The FBI opened 25 preliminary investigations into parents, though only one advanced to a full investigation. FBI agents interviewed one member of a Moms for Liberty chapter who threatened to vote local school board members out of office over mask mandates.
The investigations were part of a task force started in 2021 by Attorney General Merrick Garland to monitor school board meetings across the country for threats of violence. Garland launched the task force after the National School Boards Association called on the Biden administration to investigate parents as potential domestic terrorists. Republicans have accused the administration of colluding with the school board group, citing a series of meetings that White House and Justice Department officials had with members of the group.

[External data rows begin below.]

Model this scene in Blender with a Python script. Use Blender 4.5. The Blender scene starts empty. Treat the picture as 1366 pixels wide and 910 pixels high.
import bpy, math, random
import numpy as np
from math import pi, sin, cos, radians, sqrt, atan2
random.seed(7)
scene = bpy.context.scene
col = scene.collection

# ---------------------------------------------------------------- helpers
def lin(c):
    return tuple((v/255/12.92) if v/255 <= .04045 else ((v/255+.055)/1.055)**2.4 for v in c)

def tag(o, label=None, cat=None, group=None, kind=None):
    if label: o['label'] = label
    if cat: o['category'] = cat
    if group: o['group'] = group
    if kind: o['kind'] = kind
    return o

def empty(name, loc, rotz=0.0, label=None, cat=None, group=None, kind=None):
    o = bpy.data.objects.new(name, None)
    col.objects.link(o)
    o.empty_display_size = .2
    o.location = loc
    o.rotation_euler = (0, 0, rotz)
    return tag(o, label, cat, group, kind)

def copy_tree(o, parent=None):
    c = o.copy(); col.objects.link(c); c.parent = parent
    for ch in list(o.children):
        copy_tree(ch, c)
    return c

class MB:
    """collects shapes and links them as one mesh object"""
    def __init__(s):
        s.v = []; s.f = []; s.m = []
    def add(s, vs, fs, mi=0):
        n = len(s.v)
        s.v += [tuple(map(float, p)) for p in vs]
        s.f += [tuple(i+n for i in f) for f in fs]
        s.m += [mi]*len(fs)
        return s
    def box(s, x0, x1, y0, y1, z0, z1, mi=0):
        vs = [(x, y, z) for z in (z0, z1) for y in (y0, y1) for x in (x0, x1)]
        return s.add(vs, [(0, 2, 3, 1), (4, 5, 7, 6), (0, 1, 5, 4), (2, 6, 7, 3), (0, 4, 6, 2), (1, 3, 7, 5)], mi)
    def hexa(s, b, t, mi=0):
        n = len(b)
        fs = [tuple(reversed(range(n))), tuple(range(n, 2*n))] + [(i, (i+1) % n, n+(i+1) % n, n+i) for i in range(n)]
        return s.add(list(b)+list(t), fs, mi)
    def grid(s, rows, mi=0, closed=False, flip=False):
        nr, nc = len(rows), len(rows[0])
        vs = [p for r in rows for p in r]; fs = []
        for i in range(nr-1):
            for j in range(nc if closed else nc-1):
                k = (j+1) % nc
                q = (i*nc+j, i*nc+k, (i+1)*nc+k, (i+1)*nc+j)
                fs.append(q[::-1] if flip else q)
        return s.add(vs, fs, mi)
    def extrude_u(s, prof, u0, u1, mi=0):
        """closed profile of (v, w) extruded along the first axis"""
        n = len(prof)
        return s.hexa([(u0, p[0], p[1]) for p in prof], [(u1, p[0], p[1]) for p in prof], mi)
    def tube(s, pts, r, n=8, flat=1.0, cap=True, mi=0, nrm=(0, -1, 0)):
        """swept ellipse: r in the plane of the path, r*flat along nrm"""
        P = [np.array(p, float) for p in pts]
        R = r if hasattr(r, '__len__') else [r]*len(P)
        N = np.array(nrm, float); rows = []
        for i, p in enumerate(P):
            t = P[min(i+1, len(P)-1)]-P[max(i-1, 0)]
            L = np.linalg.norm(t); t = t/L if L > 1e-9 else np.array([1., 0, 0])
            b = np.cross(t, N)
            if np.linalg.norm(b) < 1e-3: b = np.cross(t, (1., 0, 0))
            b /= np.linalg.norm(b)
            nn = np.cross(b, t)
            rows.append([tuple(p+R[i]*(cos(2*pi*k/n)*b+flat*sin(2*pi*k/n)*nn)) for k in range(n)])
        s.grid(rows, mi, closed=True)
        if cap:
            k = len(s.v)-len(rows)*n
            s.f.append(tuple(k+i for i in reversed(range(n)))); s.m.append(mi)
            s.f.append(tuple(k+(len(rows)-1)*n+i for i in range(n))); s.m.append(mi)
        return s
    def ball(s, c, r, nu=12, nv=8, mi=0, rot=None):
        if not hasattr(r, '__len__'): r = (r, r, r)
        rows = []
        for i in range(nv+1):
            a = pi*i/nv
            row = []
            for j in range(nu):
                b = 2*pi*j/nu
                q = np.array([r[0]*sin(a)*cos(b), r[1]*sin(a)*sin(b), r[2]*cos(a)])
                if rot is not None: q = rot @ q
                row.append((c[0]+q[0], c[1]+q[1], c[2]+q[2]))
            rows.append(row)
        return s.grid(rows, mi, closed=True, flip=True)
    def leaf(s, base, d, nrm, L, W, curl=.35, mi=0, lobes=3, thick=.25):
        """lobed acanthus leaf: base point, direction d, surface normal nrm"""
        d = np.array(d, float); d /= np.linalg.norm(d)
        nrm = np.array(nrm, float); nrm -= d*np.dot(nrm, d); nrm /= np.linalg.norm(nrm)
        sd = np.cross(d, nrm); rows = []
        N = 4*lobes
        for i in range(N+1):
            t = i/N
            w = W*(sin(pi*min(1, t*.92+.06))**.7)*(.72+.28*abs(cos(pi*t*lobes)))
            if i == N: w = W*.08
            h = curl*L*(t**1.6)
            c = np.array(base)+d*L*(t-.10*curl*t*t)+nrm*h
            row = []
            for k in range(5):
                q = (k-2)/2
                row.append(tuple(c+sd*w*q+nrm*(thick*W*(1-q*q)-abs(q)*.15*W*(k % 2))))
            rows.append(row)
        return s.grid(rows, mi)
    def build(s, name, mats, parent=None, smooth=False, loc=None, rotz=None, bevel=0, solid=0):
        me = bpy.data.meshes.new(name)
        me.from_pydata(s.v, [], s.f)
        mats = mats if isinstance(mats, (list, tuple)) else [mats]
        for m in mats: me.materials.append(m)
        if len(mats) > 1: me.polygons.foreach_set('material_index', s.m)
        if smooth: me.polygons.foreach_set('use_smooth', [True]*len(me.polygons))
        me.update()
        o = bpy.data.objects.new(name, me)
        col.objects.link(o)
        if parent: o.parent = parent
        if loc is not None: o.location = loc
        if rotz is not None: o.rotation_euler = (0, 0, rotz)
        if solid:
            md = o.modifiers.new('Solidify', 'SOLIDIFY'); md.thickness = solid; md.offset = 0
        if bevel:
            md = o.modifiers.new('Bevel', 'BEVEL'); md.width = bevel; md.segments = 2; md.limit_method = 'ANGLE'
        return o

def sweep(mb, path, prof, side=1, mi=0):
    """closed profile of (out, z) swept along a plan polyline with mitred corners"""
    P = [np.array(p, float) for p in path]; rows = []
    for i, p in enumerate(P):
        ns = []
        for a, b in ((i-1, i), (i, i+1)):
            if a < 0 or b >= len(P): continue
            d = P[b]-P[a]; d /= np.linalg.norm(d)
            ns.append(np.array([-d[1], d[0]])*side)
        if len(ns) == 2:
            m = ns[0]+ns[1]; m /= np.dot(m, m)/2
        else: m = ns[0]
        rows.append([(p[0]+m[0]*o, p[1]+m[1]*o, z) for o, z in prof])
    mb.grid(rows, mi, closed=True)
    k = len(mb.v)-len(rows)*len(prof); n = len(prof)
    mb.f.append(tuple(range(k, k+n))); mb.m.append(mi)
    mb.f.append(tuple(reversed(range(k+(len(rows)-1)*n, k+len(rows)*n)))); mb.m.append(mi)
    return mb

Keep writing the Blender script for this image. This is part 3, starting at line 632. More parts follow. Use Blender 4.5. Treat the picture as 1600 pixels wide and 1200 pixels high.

Federal agencies and the White House have relied on the SPLC as a resource against extremism, even amid concerns about the group's methods for determining hate groups. The FBI earlier this year cited SPLC research in an intelligence memo that called for surveillance of traditionalist Catholic groups in Virginia. The White House last month tapped the SPLC to serve on a coalition to track anti-Semitism. In an ironic twist, organizations such as the Council on American-Islamic Relations and the National Action Network, led by anti-Semite Al Sharpton, were also selected for the task force.
"The SPLC is a hateful, bigoted, and despicable organization," said Sen. Ted Cruz (R., Texas). "They're now attacking and labeling parents who want to have a say in their own kids' education."
The SPLC and the National Security Council did not respond to requests for comment.